[Records with scene code]
* Begin *

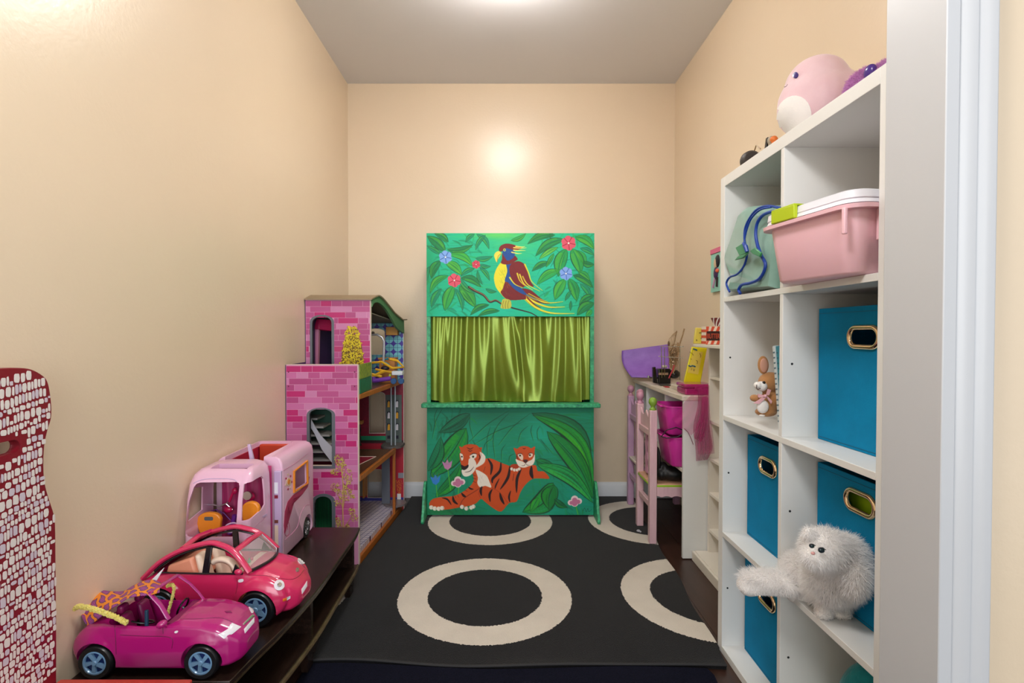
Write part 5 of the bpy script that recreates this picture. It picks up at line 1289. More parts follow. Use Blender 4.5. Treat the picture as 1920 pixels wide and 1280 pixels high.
# carded toy hanging on the right wall, seen edge-on past the cube shelf
WT = thing('carded_toy', 'mint and pink carded toy pack hanging on the right wall behind the cube shelf', 'toy pack', (XR-0.012, 2.46, 1.27))
m_mint = mat('mint_card', (150, 214, 200), 0.5); xw = XR-0.0005
MB().box(xw-0.012, xw, 2.36, 2.565, P(1340, 548, Y=2.55)[2], P(1340, 470, Y=2.55)[2]).build('backing_card', m_mint, WT, bevel=0.001)
MB().box(xw-0.016, xw-0.001, 2.36, 2.566, P(1340, 477, Y=2.55)[2], P(1340, 468, Y=2.55)[2]).build('header_strip', mat('header_pink', (226, 110, 150), 0.5), WT, bevel=0.001)
b = MB().ell((xw-0.014, 2.50, P(1342, 493, Y=2.5)[2]), (0.008, 0.020, 0.024), 12, 8); b.build('figure_head', mat('figure_skin', (222, 190, 160), 0.5), WT, smooth=True)
MB().ell((xw-0.012, 2.485, P(1342, 490, Y=2.5)[2]), (0.008, 0.028, 0.030), 12, 8).build('figure_hair', mat('figure_hair', (30, 30, 44), 0.5), WT, smooth=True)
MB().ell((xw-0.014, 2.50, P(1342, 512, Y=2.5)[2]), (0.008, 0.022, 0.030), 12, 8).build('figure_body', mat('figure_plum', (70, 40, 90), 0.5), WT, smooth=True)
MB().ell((xw-0.015, 2.48, P(1342, 508, Y=2.5)[2]), (0.008, 0.014, 0.010), 12, 8).build('figure_sash', mat('figure_coral', (230, 100, 70), 0.5), WT, smooth=True)
for k in (0, 1): MB().tube([(xw-0.015, 2.505-k*0.025, P(1342, 520, Y=2.5)[2]), (xw-0.015, 2.53-k*0.045, P(1342, 538, Y=2.5)[2])], 0.006, 6).build('figure_leg', mat('figure_leg', [(200, 160, 190), (50, 36, 40)][k], 0.5), WT, smooth=True)
# ------------------------------------------------------------------ things on the cube shelf
m_teal = mat('teal_felt', (0, 128, 176), 0.85, var=0.10, vscale=9, bump=0.35, bscale=400, sheen=0.0, spec=0.2)
m_gold = mat('champagne_metal', (226, 200, 160), 0.14, 1.0)
m_void = mat('bin_shade', (10, 16, 22), 0.9)
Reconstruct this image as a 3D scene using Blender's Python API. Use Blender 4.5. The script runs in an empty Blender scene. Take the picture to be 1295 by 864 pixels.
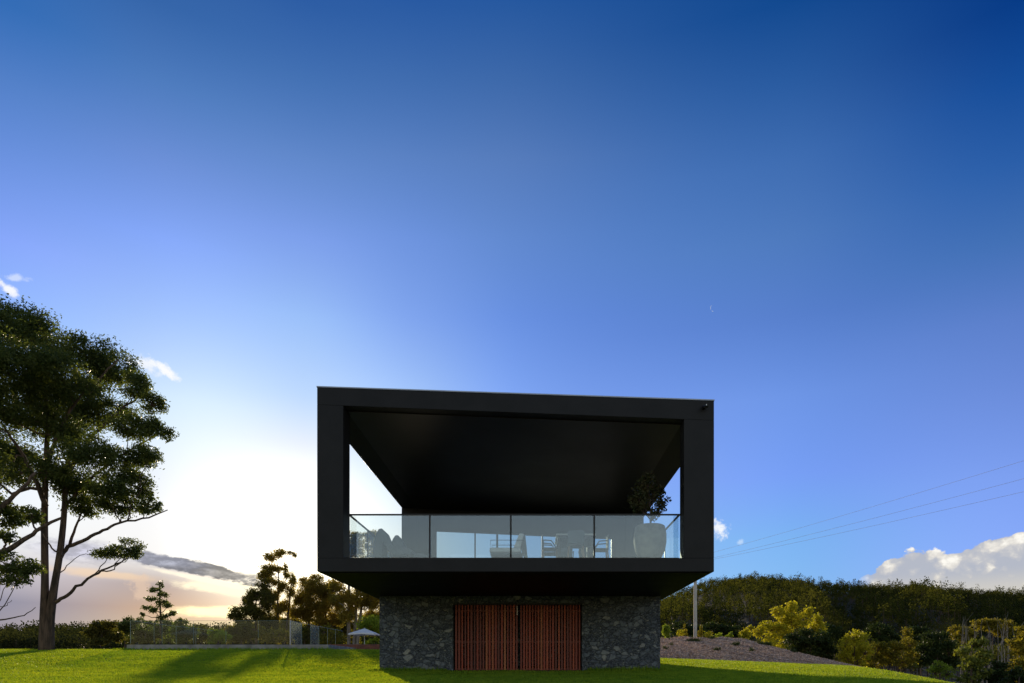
import bpy, bmesh, math, random
import numpy as np
R = math.radians
K, CX, HY = 860.0, 675.0, 846.0           # focal length in photo pixels, vanishing point
col = bpy.context.scene.collection
sc = bpy.context.scene
rng = np.random.default_rng(11)
random.seed(5)

def at(px, py, D):
    return np.array([(px - CX) * D / K, D, (HY - py) * D / K])
def smooth(a, b, x):
    t = np.clip((x - a) / (b - a), 0, 1); return t * t * (3 - 2 * t)

# ------------------------------------------------------------------ object helpers
def tag(o, label=None, cat=None, group=None, kind=None):
    if label: o['label'] = label
    if cat: o['category'] = cat
    if group: o['group'] = group
    if kind: o['kind'] = kind
    return o
def empty(name, loc, label=None, cat=None, group=None, rz=0):
    o = bpy.data.objects.new(name, None); col.objects.link(o)
    o.location = [float(v) for v in loc]; o.rotation_euler = (0, 0, rz); o.empty_display_size = .2
    return tag(o, label, cat, group)
def link(name, me, mats, parent=None, world=True):
    o = bpy.data.objects.new(name, me); col.objects.link(o)
    for m in (mats if isinstance(mats, (list, tuple)) else [mats]): me.materials.append(m)
    if parent:
        o.parent = parent
        if world:      # the mesh was given in world coordinates: bring it into the root's frame
            p = parent; off = np.zeros(3)
            while p: off += np.array(p.location); p = p.parent
            n = len(me.vertices); a = np.empty(n * 3, np.float32); me.vertices.foreach_get('co', a)
            a = a.reshape(-1, 3) - off.astype(np.float32); me.vertices.foreach_set('co', a.ravel()); me.update()
    return o
class MB:
    """collects vertices and faces (world coordinates) for one mesh"""
    def __init__(s): s.v = []; s.f = []; s.t = []; s.n = 0
    def add(s, v, f, tint=None):
        v = np.asarray(v, float).reshape(-1, 3)
        s.v.append(v); s.f += [tuple(int(i) + s.n for i in q) for q in f]; s.n += len(v)
        s.t += [random.random() if tint is None else tint] * len(f)
    def hexa(s, x0, x1, y0, y1, za, zb, zc=None, zd=None, tint=None):
        """za/zb bottom/top at x0, zc/zd bottom/top at x1"""
        zc = za if zc is None else zc; zd = zb if zd is None else zd
        v = [(x0,y0,za),(x1,y0,zc),(x1,y1,zc),(x0,y1,za),(x0,y0,zb),(x1,y0,zd),(x1,y1,zd),(x0,y1,zb)]
        s.add(v, [(0,3,2,1),(4,5,6,7),(0,1,5,4),(1,2,6,5),(2,3,7,6),(3,0,4,7)], tint)
    def tube(s, pts, rad, n=8, cap=True):
        pts = np.asarray(pts, float); rad = np.broadcast_to(np.asarray(rad, float), (len(pts),))
        d = np.gradient(pts, axis=0); d /= np.linalg.norm(d, axis=1)[:, None] + 1e-9
        ref = np.array([0, 0, 1.]) if abs(d[:, 2]).mean() < .8 else np.array([1., 0, 0])
        a = np.cross(d, ref); a /= np.linalg.norm(a, axis=1)[:, None] + 1e-9
        b = np.cross(d, a)
        th = np.arange(n) * 2 * math.pi / n
        ring = pts[:, None] + rad[:, None, None] * (a[:, None] * np.cos(th)[None, :, None] + b[:, None] * np.sin(th)[None, :, None])
        f = []
        for i in range(len(pts) - 1):
            for j in range(n):
                k = (j + 1) % n
                f.append((i*n+j, i*n+k, (i+1)*n+k, (i+1)*n+j))
        if cap: f += [tuple(range(n)), tuple(range((len(pts)-1)*n + n - 1, (len(pts)-1)*n - 1, -1))]
        s.add(ring.reshape(-1, 3), f)
    def lathe(s, prof, c, n=28):
        v = []; f = []
        for r, z in prof:
            for j in range(n):
                t = j * 2 * math.pi / n; v.append((c[0] + r*math.cos(t), c[1] + r*math.sin(t), z))
        for i in range(len(prof) - 1):
            for j in range(n):
                k = (j+1) % n; f.append((i*n+j, i*n+k, (i+1)*n+k, (i+1)*n+j))
        f += [tuple(range(n)), tuple(range((len(prof)-1)*n, len(prof)*n))]
        s.add(v, f)
    def extrude(s, poly, y0, y1):
        """poly: list of (x,z); extruded along y"""
        n = len(poly)
        v = [(x, y0, z) for x, z in poly] + [(x, y1, z) for x, z in poly]
        f = [tuple(range(n)), tuple(range(2*n-1, n-1, -1))] + [(i, (i+1) % n, n+(i+1) % n, n+i) for i in range(n)]
        s.add(v, f)
    def build(s, name, mat, parent=None, bevel=0, smooth_=False, segs=2):
        me = bpy.data.meshes.new(name)
        me.from_pydata([tuple(p) for p in np.concatenate(s.v)], [], s.f)
        at_ = me.attributes.new('tint', 'FLOAT', 'FACE'); at_.data.foreach_set('value', np.array(s.t, np.float32))
        if bevel or smooth_:
            bm = bmesh.new(); bm.from_mesh(me)
            bmesh.ops.recalc_face_normals(bm, faces=bm.faces)
            if bevel: bmesh.ops.bevel(bm, geom=[e for e in bm.edges if e.calc_face_angle(0) > .5], offset=bevel, segments=segs, affect='EDGES', profile=.6)
            bm.to_mesh(me); bm.free()
            if smooth_: me.polygons.foreach_set('use_smooth', [True]*len(me.polygons))
        me.update()
        return link(name, me, mat, parent)
def fast_mesh(name, v, npoly, nv, tint):
    """polygons of nv consecutive vertices each"""
    me = bpy.data.meshes.new(name)
    me.vertices.add(len(v)); me.vertices.foreach_set('co', np.ascontiguousarray(v, np.float32).ravel())
    me.loops.add(npoly*nv); me.loops.foreach_set('vertex_index', np.arange(npoly*nv, dtype=np.int32))
    me.polygons.add(npoly); me.polygons.foreach_set('loop_start', np.arange(0, npoly*nv, nv, dtype=np.int32))
    a = me.attributes.new('tint', 'FLOAT', 'FACE'); a.data.foreach_set('value', np.ascontiguousarray(tint, np.float32))
    me.update(calc_edges=True)
    return me
def grid_mesh(xs, ys, zf):
    X, Y = np.meshgrid(xs, ys); Z = zf(X, Y)
    v = np.stack([X, Y, Z], -1).reshape(-1, 3); nx = len(xs); f = []
    i, j = np.meshgrid(np.arange(len(ys)-1), np.arange(nx-1), indexing='ij')
    a = (i*nx + j).ravel(); f = np.stack([a, a+1, a+nx+1, a+nx], -1)
    me = bpy.data.meshes.new('g'); me.from_pydata(v.tolist(), [], f.tolist())
    me.polygons.foreach_set('use_smooth', [True]*len(f)); me.update()
    return me

# ------------------------------------------------------------------ materials
class N:
    """tiny node-expression wrapper"""
    def __init__(s, nt, sock): s.nt = nt; s.s = sock
    def _m(s, op, *o):
        n = s.nt.nodes.new('ShaderNodeMath'); n.operation = op
        for i, x in enumerate((s,) + o):
            if isinstance(x, N): s.nt.links.new(x.s, n.inputs[i])
            else: n.inputs[i].default_value = float(x)
        return N(s.nt, n.outputs[0])
    def __add__(s, o): return s._m('ADD', o)
    __radd__ = __add__
    def __sub__(s, o): return s._m('SUBTRACT', o)
    def __rsub__(s, o): return (s*-1) + o
    def __mul__(s, o): return s._m('MULTIPLY', o)
    __rmul__ = __mul__
    def __truediv__(s, o): return s._m('DIVIDE', o)
    def pow(s, o): return s._m('POWER', o)
    def sqrt(s): return s._m('SQRT')
    def mx(s, o): return s._m('MAXIMUM', o)
    def ramp(s, a, b):           # smoothstep from a (0) to b (1)
        n = s.nt.nodes.new('ShaderNodeMapRange'); n.interpolation_type = 'SMOOTHSTEP'
        s.nt.links.new(s.s, n.inputs[0])
        n.inputs[1].default_value = min(a, b); n.inputs[2].default_value = max(a, b)
        n.inputs[3].default_value = 0 if a < b else 1; n.inputs[4].default_value = 1 if a < b else 0
        return N(s.nt, n.outputs[0])
    def crv(s, xs, vals):        # piecewise-linear function through a ColorRamp, values may be RGB tuples
        lo, hi = xs[0], xs[-1]
        t = (s - lo) / (hi - lo)
        n = s.nt.nodes.new('ShaderNodeValToRGB'); s.nt.links.new(t.s, n.inputs[0])
        cr = n.color_ramp
        for i, (x, v) in enumerate(zip(xs, vals)):
            p = (x - lo) / (hi - lo)
            e = cr.elements[i] if i < 2 else cr.elements.new(p)
            e.position = p
            v = v if hasattr(v, '__len__') else (v, v, v)
            e.color = (*[float(q) for q in v], 1)
        # elements re-sort while positions move: write them again in order
        for e, x, v in zip(cr.elements, xs, vals):
            v = v if hasattr(v, '__len__') else (v, v, v)
            e.position = (x - lo) / (hi - lo); e.color = (*[float(q) for q in v], 1)
        return N(s.nt, n.outputs[0])
def mixc(nt, f, a, b, mode='MIX'):
    n = nt.nodes.new('ShaderNodeMix'); n.data_type = 'RGBA'; n.blend_type = mode; n.clamp_result = False
    for i, x in ((0, f), (6, a), (7, b)):
        if isinstance(x, N): nt.links.new(x.s, n.inputs[i])
        elif i == 0: n.inputs[0].default_value = x
        else: n.inputs[i].default_value = (*x, 1)
    return N(nt, n.outputs[2])
def newmat(name):
    m = bpy.data.materials.new(name); m.use_nodes = True; nt = m.node_tree
    for n in list(nt.nodes):
        if n.type != 'OUTPUT_MATERIAL': nt.nodes.remove(n)
    return m, nt, nt.nodes['Material Output']
def noise(nt, vec, scale, detail=4, rough=.55, dist=0, out=0):
    n = nt.nodes.new('ShaderNodeTexNoise'); n.inputs['Scale'].default_value = scale
    n.inputs['Detail'].default_value = detail; n.inputs['Roughness'].default_value = rough; n.inputs['Distortion'].default_value = dist
    if vec is not None: nt.links.new(vec.s if isinstance(vec, N) else vec, n.inputs['Vector'])
    return N(nt, n.outputs[out])
def bump(nt, h, strength, dist):
    n = nt.nodes.new('ShaderNodeBump'); n.inputs['Strength'].default_value = strength; n.inputs['Distance'].default_value = dist
    nt.links.new(h.s, n.inputs['Height']); return n.outputs[0]
def pr(nt, colr, rough, metal=0, nrm=None, spec=.5):
    p = nt.nodes.new('ShaderNodeBsdfPrincipled')
    if isinstance(colr, N): nt.links.new(colr.s, p.inputs['Base Color'])
    else: p.inputs['Base Color'].default_value = (*colr, 1)
    if isinstance(rough, N): nt.links.new(rough.s, p.inputs['Roughness'])
    else: p.inputs['Roughness'].default_value = rough
    p.inputs['Metallic'].default_value = metal; p.inputs['Specular IOR Level'].default_value = spec
    if nrm: nt.links.new(nrm, p.inputs['Normal'])
    return p
def obco(nt): return nt.nodes.new('ShaderNodeTexCoord').outputs['Object']
def poco(nt): return nt.nodes.new('ShaderNodeNewGeometry').outputs['Position']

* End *

» **DIRECTIONS**:
Nothing but the lines from the one containing "Reconstruct this image" through the one containing "t = np.clip((x" should be written out, exactly and with both ends. Pictures are left out.

» **ANSWER TO THIS EXERCISE**:
Reconstruct this image as a 3D scene using Blender's Python API. Use Blender 4.5. The script runs in an empty Blender scene. Take the picture to be 1295 by 864 pixels.
import bpy, bmesh, math, random
import numpy as np
R = math.radians
K, CX, HY = 860.0, 675.0, 846.0           # focal length in photo pixels, vanishing point
col = bpy.context.scene.collection
sc = bpy.context.scene
rng = np.random.default_rng(11)
random.seed(5)

def at(px, py, D):
    return np.array([(px - CX) * D / K, D, (HY - py) * D / K])
def smooth(a, b, x):
    t = np.clip((x - a) / (b - a), 0, 1); return t * t * (3 - 2 * t)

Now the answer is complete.